Liz adds that here in Kenya, Kenya Industrial Property Institute (kipi), the government custodian in charge of trade marks registrations also needs to start incorporating the “Disclaimer” system on Kiswahili words and maybe even Sheng and ethnic words as they ordinarily used in our linguistic culture.

'Hakuna Matata' for instance has not been trademarked here in Kenya.


It is worth noting too that former president Daniel arap Moi was recently granted exclusive rights to the word ‘Kabarak’ a name of a town in Rongai constituency in Nakuru.

Kabarak is also a Kalenjin word which means a high or elevated place.

According to Kenya Industrial Property Institute (kipi) Journal, Mr Moi applied for the trademark for 45 classes in 2016 and was granted the licences following no objection.

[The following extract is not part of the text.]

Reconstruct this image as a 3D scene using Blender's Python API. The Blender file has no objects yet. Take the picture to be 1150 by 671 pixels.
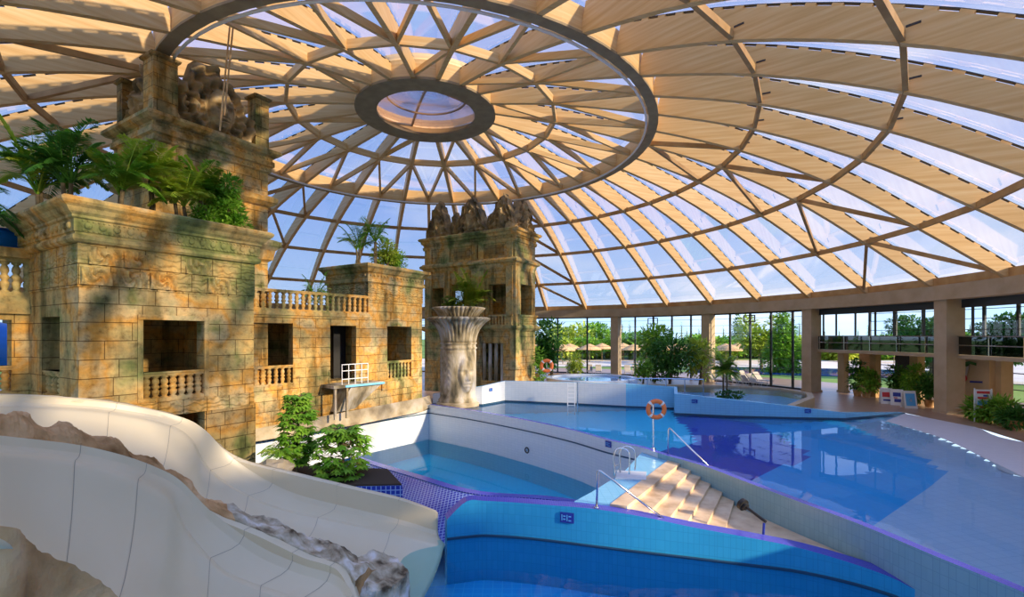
import bpy, bmesh, math, random
from mathutils import Vector, Matrix, noise
from mathutils.geometry import tessellate_polygon
R = math.radians; PI = math.pi
sc = bpy.context.scene
col = sc.collection
# ------------------------------------------------------------------ camera, sky, sun, exposure
F, HX, HY, CAMZ = 541.35, 575.0, 376.0, 4.3      # focal length, horizon point and eye height measured on the photo
cd = bpy.data.cameras.new('camera'); cam = bpy.data.objects.new('camera', cd); col.objects.link(cam)
cam.location = (0, 0, CAMZ); cam.rotation_euler = (R(90), 0, 0)
cd.sensor_width = 36; cd.lens = F / 1150 * 36; cd.shift_y = (HY - 335.5) / 1150
cd.clip_start = .05; cd.clip_end = 900
sc.camera = cam
sc.view_settings.view_transform = 'Standard'; sc.view_settings.look = 'None'
sc.view_settings.gamma = 1; sc.view_settings.use_curve_mapping = False
sc.view_settings.exposure = 0.9
cy = sc.cycles
cy.use_denoising = True; cy.max_bounces = 7; cy.diffuse_bounces = 4; cy.glossy_bounces = 3
cy.transmission_bounces = 4; cy.transparent_max_bounces = 12
cy.caustics_reflective = False; cy.caustics_refractive = False; cy.sample_clamp_indirect = 6
w = bpy.data.worlds.new('sky'); sc.world = w; w.use_nodes = True
nt = w.node_tree; N = nt.nodes; L = nt.links; N.clear()
tc = N.new('ShaderNodeTexCoord'); sx = N.new('ShaderNodeSeparateXYZ'); L.new(tc.outputs['Generated'], sx.inputs[0])
rp = N.new('ShaderNodeValToRGB'); L.new(sx.outputs['Z'], rp.inputs[0])
rp.color_ramp.elements[0].position = 0; rp.color_ramp.elements[0].color = (.50, .72, 1, 1)
rp.color_ramp.elements[1].position = .7; rp.color_ramp.elements[1].color = (.17, .33, .82, 1)
e = rp.color_ramp.elements.new(.25); e.color = (.22, .42, .90, 1)
mp = N.new('ShaderNodeMapping'); mp.inputs['Scale'].default_value = (1, 1, 2.6); L.new(tc.outputs['Generated'], mp.inputs[0])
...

The trademarking in all 45 classes means no class of goods and services can be offered under that name.


Mr Moi owns Kabarak High School, Kabarak University and Kabarak farms.

Any individual or firms marketing goods or services under the name “Kabarak” without Moi’s permission now faces a jail term of up to five years and a fine of Sh200,000 or both.

Yes. One can register a geographical name so long as it has acquired distinctiveness with respect to the goods or services it is used in relation to and the goods or services are actually produced or offered in that geographic location,” Kipi managing director Sylvance Sange told Business Daily.


Going forward Ms. Lenjo says Kenya and Africa in general will continue losing out and throwing ‘tantrums’ for as long as they don’t learn to appreciate the value of intellectual property rights.

My advice to Kenyans and all developing nations is to educate themselves about IP first, especially the basic and then proceed to use their resources to create strong brands that can compete in the global market,”

“Our problem is we simply view ourselves as custodians” says Lenjo.

Liz finalizes by saying Kenyans can continue using the phrase as much as they want, they can even wear ‘Hakuna Matata’ branded T-shirts to the US so long as they don’t go and sell it there.


So, ‘Hakuna Matata’ Walt Disney using the popular Swahili phrase, literally.